Mage automatically persists the output of block runs on disk. You can specify the path or the storage for block output variables in the following ways.

  • Specify the data directory path via MAGE_DATA_DIR environment variable. If you use Mage docker image, this environment variable is set to /home/src/mage_data by default.
  • If the MAGE_DATA_DIR environment variable is not set, you can set the variables_dir path in project’s metadata.yaml.
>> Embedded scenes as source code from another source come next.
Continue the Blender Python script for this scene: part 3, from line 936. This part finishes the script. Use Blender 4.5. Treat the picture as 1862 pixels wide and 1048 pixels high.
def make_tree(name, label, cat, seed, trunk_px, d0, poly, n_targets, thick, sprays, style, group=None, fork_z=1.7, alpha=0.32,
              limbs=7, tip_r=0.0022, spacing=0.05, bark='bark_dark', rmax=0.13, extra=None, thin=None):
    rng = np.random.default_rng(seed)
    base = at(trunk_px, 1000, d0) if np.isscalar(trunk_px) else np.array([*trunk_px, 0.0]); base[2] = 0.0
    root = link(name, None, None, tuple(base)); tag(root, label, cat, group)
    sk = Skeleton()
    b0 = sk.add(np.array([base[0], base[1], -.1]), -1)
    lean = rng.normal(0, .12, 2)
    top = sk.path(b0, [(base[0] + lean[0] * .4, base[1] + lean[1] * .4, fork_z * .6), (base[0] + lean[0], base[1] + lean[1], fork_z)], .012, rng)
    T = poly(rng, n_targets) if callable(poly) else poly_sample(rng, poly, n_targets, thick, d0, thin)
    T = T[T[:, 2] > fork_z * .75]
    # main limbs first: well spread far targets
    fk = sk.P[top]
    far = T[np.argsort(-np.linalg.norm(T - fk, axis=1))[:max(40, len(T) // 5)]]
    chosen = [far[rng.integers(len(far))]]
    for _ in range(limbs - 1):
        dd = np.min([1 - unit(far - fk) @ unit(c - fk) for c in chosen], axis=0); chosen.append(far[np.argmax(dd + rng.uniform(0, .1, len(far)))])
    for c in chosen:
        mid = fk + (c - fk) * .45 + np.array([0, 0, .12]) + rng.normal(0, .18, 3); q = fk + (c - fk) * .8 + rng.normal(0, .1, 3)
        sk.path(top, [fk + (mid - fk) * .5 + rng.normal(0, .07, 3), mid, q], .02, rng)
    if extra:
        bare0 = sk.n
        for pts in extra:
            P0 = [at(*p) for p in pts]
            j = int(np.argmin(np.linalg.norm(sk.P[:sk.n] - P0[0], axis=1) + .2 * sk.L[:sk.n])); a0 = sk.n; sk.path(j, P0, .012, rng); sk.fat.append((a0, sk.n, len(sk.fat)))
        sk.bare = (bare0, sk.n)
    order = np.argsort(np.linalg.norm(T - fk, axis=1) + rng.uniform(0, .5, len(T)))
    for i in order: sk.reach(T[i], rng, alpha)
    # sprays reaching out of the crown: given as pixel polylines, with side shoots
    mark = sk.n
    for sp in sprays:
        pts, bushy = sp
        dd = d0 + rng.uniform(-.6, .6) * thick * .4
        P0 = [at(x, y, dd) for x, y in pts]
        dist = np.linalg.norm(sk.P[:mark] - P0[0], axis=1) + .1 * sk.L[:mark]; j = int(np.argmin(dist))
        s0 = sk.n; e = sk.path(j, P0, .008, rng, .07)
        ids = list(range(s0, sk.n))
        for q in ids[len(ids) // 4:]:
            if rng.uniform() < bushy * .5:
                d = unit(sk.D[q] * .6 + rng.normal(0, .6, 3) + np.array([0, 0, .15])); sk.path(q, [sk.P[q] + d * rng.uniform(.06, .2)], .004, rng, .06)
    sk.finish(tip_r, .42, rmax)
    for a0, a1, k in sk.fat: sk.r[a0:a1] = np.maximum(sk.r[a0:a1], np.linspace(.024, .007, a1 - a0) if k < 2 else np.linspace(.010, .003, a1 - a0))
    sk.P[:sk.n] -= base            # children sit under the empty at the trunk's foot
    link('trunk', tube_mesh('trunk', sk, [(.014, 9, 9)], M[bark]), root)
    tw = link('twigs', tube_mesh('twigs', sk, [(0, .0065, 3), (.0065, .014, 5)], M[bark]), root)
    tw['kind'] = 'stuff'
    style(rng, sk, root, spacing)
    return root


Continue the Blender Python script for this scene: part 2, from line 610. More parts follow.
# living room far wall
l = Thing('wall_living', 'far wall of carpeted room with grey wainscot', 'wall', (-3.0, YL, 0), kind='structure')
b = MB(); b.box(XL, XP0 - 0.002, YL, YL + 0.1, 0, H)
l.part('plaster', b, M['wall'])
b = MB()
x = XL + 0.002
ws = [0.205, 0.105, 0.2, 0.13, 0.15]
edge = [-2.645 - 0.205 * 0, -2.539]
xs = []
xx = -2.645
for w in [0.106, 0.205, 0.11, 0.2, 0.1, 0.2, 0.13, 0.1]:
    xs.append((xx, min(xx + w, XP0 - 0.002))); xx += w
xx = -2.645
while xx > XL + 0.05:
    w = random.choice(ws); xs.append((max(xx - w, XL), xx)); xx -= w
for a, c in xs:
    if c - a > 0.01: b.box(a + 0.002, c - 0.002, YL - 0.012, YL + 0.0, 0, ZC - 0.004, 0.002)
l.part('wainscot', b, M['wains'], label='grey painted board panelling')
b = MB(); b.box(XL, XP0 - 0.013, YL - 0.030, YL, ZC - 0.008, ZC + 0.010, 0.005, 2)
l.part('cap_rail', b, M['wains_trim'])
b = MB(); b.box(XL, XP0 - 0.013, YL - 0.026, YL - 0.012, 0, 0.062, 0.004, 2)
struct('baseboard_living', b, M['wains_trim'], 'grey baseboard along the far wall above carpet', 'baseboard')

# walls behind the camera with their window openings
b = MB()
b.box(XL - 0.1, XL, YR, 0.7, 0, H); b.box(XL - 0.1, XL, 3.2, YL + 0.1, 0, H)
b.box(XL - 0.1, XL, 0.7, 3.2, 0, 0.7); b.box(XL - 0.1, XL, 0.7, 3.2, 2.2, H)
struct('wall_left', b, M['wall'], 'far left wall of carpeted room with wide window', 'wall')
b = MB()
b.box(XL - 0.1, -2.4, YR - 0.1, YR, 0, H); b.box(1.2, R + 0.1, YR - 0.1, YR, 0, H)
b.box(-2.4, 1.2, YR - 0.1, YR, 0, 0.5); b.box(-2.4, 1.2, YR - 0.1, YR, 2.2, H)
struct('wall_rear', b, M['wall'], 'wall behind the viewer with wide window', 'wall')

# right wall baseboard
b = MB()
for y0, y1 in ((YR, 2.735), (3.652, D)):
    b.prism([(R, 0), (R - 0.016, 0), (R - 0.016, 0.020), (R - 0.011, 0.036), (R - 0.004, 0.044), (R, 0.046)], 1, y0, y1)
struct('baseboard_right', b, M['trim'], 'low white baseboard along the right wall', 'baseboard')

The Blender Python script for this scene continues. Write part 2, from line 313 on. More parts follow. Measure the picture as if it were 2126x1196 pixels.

Here is an example:
    variables_dir: /home/src/mage_data
    
  • You can also use an external storage to store the block output variables by specifying the remote_variables_dir path in project’s metadata.yaml.
    • AWS S3 storage:
      variables_dir: /home/src/mage_data
      remote_variables_dir: s3://bucket/path_prefix
      
    • Google Cloud Storage:
      variables_dir: /home/src/mage_data
      remote_variables_dir: gs://bucket/path_prefix
      
      When using GCS for your remote variables directory, if you run into a “Your default credentials were not found” error, you may need to set the GOOGLE_APPLICATION_CREDENTIALS environment variable to the path of your application_default_credentials.json file with your Google Cloud credentials and the GOOGLE_CLOUD_PROJECT environment variable to your Google Cloud project ID.

Variable retention

If you want to clean up the old variables in your variable storage, you can set the variables_retention_period config in project’s metadata.yaml. The valid period should end with “d”, “h”, or “w”.

Example config:

variables_retention_period: 30d

After configuring variables_retention_period in project’s metadata.yaml, you can run the following command to clean up old variables:

mage clean-cached-variables [project_path]

Cache block output in memory

By default, Mage persists block output on disk. In pipeline’s metadata.yaml, you have the option to configure the pipeline to cache the block output in memory instead of persisting the block output on disk. The feature is only supported in standard batch pipeline (without dynamic blocks) for now.

Example config:

cache_block_output_in_memory: true
run_pipeline_in_one_process: true

Operation history

Keeps track of recently viewed pipelines so you can easily navigate back to them in the Pipelines Dashboard (/pipelines). Adds a RECENTLY VIEWED tab to the Pipelines Dashboard that lists these pipelines.